AW84 wrote: ↑Wed Nov 07, 2018 4:45 am
youngs_modulus wrote: ↑Tue Nov 06, 2018 8:52 pm
There’s no cabal of executives rubbing their hands together at the prospect of taking money from naive enthusiasts by fabricating “improvements” that aren’t improvements.
That's exactly what the industry is doing.
No, it's really not. You're being paranoid. The bike industry isn't run by Monty Burns.
AW84 wrote: ↑Wed Nov 07, 2018 4:45 am
Frames are about as light as they can be without becoming dangerously brittle. Groupset component weights have either stalemated or in some cases actually gone up.
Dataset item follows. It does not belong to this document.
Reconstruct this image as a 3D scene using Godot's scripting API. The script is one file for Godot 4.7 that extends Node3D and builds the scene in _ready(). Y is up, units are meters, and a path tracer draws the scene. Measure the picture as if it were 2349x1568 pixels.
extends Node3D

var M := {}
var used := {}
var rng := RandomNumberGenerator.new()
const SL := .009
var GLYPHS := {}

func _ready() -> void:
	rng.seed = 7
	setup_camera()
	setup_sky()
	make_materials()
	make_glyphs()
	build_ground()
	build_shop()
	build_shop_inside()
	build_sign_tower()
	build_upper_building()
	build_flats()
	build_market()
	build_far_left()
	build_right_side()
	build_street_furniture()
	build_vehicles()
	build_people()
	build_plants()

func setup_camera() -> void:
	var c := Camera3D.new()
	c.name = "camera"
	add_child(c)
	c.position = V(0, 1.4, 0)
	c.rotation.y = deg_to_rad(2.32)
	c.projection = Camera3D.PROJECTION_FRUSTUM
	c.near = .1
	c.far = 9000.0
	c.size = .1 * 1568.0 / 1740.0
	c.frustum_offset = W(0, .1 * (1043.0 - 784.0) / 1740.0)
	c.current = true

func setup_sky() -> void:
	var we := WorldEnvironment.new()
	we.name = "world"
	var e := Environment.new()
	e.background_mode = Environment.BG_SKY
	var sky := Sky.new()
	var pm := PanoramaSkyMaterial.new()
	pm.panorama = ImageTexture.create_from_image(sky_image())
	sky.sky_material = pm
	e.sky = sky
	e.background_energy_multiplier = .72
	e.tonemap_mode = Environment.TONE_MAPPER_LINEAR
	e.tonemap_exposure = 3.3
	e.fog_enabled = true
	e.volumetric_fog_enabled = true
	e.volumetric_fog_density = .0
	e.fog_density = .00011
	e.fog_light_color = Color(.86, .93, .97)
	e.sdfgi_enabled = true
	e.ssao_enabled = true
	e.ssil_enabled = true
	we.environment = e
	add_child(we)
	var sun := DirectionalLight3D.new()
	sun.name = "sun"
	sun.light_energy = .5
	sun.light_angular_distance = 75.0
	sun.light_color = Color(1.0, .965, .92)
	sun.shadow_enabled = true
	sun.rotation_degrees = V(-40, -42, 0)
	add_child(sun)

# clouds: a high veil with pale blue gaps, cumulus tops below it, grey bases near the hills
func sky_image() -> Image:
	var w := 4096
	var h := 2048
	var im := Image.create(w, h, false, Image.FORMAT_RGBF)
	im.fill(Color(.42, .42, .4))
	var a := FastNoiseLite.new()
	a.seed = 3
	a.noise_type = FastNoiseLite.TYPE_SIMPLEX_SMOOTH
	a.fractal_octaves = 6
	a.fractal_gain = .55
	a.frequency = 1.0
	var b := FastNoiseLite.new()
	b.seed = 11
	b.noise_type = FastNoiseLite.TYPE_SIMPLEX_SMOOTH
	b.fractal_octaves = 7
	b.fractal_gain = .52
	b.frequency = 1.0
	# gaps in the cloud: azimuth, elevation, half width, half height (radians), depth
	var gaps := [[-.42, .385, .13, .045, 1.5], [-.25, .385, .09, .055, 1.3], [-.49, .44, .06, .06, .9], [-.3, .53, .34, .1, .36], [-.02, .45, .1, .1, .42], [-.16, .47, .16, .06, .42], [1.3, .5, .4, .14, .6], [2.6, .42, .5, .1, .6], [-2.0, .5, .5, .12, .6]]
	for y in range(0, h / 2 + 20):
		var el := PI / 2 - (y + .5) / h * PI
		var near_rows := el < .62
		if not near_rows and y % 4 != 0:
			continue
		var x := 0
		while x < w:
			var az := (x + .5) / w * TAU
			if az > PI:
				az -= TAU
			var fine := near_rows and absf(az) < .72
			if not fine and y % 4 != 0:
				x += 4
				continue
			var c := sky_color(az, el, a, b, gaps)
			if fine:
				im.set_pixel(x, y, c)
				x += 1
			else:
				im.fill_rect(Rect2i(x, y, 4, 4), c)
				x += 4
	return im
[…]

Wheels, stems, handlebars, cranksets, they're all virtually as refined as they can be. The industry has painted itself in a corner and it has to BS us to continue selling things...
Sure, bikes are pretty great these days. But "bikes are pretty great these days" has been a valid observation for decades. Bikes were pretty great in the 1970s, too. Silk sew-ups and frames made from silver-brazed Reynolds 753! But then the '80s brought indexed shifting, clipless pedals and cassette ramps that allow shifting under full power. The 1990s gave us carbon forks, the aheadset and deep-section wheels. The 2000s brought sub-kilo carbon frames and power meters; mountain bikes got tubeless tires and rear suspension so good it became the default even for XC racing.
So I'm not buying your argument that no substantial improvement is possible. I don't even know where you get that idea.
AW84 wrote: ↑Wed Nov 07, 2018 4:45 am
[The industry] knows a middle-aged dentist will spend anything if it can convince him that new technology will make him ride like a pro, when reality later proves otherwise.
You might want to find a new, less credulous dentist. Have you ever met a rider (regardless of career choice) who believed that upgrading their bike would result in pro-level speed? I haven't. "Dentist bikes" are totally a thing, but I've never encountered an out-of-shape-but-wealthy rider who believed that equipment was a substitute for fitness. Why do you object to the idea of people spending lots of money on bikes, regardless of how fast they are? I like to think that these consumers subsidize R&D for the rest of us.
AW84 wrote: ↑Wed Nov 07, 2018 4:45 am
The industry is unlikely to do an about-face and convince us that rim brakes and 9-speed drivetrains are the way of the future
And this what sparked my initial reply: the assertion that the industry would generate fake information to "force" the market to revert to an earlier standard. I asked for specifics, but never got any. You just agreed that isn't likely to happen, so I guess I've made my point.
AW84 wrote: ↑Wed Nov 07, 2018 4:45 am
but it will certainly sell you on the significant benefits of things and all of the testing it's done to prove it that will never amount to a hill of beans in the real world.
This is very important: the vast majority of bike industry marketing types believe what they say. Many of them don't have any real background in science, so they often say things they believe to be true while the engineer in the next cube does a facepalm. Yes, it's up to marketers to get people to buy stuff, and they often get overenthusiastic about doing their jobs.
In a previous life, I was a reporter for the main US bike-industry trade paper. I talked to plenty of bike-industry marketers and heard some very silly claims. But maybe 90% of the time I was told something I knew to be false, the marketer believed what he or she was saying. I'll invoke Hanlon's razor: never attribute to malice that which is adequately explained by stupidity.